State the law of conservation of momentum and derive related expression.

Answer 1

Law of conservation of momentum states that when two objects collide with each other , the sum of their linear momentum always remains same or we can say conserved and is not effected by any action, reaction only in case is no external unbalanced force is applied on the bodies.

Let,

$m_A$ = Mass of ball A

$m_B$= Mass of ball B

$u_A$= initial velocity of ball A

$u_B$= initial velocity of ball B

$v_A$= Velocity after the collision of ball A

$v_B$= Velocity after the collision of ball B

$F_{ab}$= Force exerted by A on B

$F_{ba}$= Force exerted by B on A

Now,

Change in the momentum of A= momentum of A after the collision - the momentum of A before the collision

= $m_A{v}_A-m_A{u}_A$

Rate of change of momentum A= Change in momentum of A/ time taken

= $\frac{m_A{v}_A-m_A{u}_A}{t}$

Force exerted by B on A ($F_{ba}$);

$F_{ba}=\frac{m_A{v}_A-m_A{u}_A}{t}$........ [i]

In the same way,

Rate of change of momentum of B=

$\frac{m_b{v}_B-m_B{u}_B}{t}$

Force exerted by A on B ($F_{ab}$)=

$F_{ab}=\frac{m_B{v}_B-m_B{u}_B}{t}$.......... [ii]

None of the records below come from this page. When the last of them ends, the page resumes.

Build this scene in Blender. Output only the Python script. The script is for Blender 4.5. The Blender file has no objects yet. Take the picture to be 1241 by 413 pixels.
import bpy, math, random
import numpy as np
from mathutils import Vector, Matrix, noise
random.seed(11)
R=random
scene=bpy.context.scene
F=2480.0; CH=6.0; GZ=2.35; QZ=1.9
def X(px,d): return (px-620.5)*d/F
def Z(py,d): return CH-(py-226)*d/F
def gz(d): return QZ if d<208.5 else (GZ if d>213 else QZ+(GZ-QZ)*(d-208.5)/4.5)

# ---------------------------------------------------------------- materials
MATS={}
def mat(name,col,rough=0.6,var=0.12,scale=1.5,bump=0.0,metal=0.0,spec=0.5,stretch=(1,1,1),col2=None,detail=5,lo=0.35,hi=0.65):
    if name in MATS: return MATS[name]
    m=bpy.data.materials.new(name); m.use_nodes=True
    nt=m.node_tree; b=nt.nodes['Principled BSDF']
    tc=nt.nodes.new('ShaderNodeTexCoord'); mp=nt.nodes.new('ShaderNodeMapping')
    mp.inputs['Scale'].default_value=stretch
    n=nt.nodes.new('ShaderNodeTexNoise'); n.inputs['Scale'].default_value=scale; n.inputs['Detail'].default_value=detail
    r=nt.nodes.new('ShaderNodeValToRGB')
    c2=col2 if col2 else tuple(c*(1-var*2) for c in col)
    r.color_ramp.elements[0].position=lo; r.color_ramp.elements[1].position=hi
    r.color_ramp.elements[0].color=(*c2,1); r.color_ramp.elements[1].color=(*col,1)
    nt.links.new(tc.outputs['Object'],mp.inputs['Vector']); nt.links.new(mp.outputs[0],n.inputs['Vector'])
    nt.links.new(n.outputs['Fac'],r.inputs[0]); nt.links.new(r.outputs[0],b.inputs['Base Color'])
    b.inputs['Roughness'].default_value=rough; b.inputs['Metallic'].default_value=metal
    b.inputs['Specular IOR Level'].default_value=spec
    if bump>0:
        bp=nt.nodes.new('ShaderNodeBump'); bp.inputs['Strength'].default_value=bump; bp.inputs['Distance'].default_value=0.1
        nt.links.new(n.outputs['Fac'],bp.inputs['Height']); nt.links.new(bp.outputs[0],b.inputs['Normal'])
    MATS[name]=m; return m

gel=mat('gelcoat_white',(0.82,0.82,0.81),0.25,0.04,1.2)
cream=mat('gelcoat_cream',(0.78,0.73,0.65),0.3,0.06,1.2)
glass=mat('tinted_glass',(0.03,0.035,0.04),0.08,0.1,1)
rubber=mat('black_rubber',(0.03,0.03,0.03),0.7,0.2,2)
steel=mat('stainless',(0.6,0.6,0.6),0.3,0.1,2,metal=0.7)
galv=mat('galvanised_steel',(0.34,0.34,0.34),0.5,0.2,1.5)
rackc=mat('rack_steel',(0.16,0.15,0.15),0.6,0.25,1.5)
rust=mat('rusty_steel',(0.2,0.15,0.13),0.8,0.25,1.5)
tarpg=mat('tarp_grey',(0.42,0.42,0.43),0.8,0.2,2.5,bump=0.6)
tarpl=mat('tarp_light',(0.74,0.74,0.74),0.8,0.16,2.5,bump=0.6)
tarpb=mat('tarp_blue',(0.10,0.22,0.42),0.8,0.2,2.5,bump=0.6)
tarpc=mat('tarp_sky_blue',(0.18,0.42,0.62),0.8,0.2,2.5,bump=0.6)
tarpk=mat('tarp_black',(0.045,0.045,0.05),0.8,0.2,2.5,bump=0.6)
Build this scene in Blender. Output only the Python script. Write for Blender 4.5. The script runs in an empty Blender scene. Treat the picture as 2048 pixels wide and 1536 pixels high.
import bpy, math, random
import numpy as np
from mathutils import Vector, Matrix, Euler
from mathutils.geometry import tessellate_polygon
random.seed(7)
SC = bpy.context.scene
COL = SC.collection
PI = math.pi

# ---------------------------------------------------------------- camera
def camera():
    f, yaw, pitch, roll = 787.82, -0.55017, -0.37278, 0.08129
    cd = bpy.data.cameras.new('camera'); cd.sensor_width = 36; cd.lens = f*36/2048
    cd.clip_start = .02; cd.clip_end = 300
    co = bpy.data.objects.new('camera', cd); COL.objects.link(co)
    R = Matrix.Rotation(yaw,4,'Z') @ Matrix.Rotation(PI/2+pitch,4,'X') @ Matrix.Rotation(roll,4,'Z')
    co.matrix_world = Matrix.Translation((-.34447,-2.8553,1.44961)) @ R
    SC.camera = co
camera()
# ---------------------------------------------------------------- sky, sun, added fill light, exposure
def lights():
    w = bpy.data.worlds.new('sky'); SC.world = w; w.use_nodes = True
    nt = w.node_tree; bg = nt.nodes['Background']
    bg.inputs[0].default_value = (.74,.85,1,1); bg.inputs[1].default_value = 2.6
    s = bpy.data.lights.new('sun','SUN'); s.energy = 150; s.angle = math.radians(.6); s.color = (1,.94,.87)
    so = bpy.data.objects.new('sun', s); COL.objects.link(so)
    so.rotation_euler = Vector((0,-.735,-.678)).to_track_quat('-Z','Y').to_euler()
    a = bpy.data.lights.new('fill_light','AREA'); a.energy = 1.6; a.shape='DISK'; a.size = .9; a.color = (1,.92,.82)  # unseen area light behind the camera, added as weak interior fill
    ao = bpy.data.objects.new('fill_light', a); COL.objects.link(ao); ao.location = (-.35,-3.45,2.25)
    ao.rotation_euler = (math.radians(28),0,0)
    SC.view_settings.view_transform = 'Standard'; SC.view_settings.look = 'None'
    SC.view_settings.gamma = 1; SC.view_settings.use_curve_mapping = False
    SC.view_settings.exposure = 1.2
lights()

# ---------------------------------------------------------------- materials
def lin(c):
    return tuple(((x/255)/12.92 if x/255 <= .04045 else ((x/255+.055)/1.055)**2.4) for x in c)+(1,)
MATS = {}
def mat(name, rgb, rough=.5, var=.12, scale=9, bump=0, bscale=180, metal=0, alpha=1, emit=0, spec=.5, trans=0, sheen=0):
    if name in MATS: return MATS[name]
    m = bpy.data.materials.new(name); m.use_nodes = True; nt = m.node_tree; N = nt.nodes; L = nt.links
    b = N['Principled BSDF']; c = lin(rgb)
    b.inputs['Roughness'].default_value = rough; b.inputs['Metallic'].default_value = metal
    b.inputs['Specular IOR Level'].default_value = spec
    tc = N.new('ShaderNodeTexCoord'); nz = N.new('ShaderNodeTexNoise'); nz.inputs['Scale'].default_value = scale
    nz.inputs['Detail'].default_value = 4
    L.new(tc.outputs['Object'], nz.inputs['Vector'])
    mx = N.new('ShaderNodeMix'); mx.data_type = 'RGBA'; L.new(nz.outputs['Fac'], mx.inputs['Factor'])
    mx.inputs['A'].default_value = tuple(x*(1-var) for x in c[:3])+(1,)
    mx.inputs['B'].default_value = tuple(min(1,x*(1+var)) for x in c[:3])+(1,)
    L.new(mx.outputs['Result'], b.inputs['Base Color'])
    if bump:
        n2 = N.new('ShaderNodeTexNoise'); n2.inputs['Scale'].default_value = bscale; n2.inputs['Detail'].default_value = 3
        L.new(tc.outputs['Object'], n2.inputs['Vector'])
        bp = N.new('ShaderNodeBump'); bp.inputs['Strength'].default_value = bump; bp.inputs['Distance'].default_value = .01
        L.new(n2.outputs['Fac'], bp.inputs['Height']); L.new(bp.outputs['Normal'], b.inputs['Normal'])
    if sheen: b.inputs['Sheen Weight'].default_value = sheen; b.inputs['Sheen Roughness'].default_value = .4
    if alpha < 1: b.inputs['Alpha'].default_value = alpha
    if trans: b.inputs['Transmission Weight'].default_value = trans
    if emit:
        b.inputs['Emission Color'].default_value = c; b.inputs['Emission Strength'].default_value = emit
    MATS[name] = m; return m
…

Newton's third law of motion states that every action has an equal and opposite reaction, then,

$F_{a}b=-F_{b}a$ [ ' -- ' sign is used to indicate that 1 object is moving in opposite direction after collision]

Using [i] and [ii] , we have

$\frac{m_B{v}_B-m_B{u}_B}{t}=-\frac{m_A{v}_A-m_A{u}_A}{t}$

$m_B{v}_B-m_B{u}_B=-m_A{v}_A+m_A{u}_A$

Finally we get,

$m_B{v}_B+m_A{v}_A=m_B{u}_B+m_A{u}_A$

This is the derivation of conservation of linear momentum.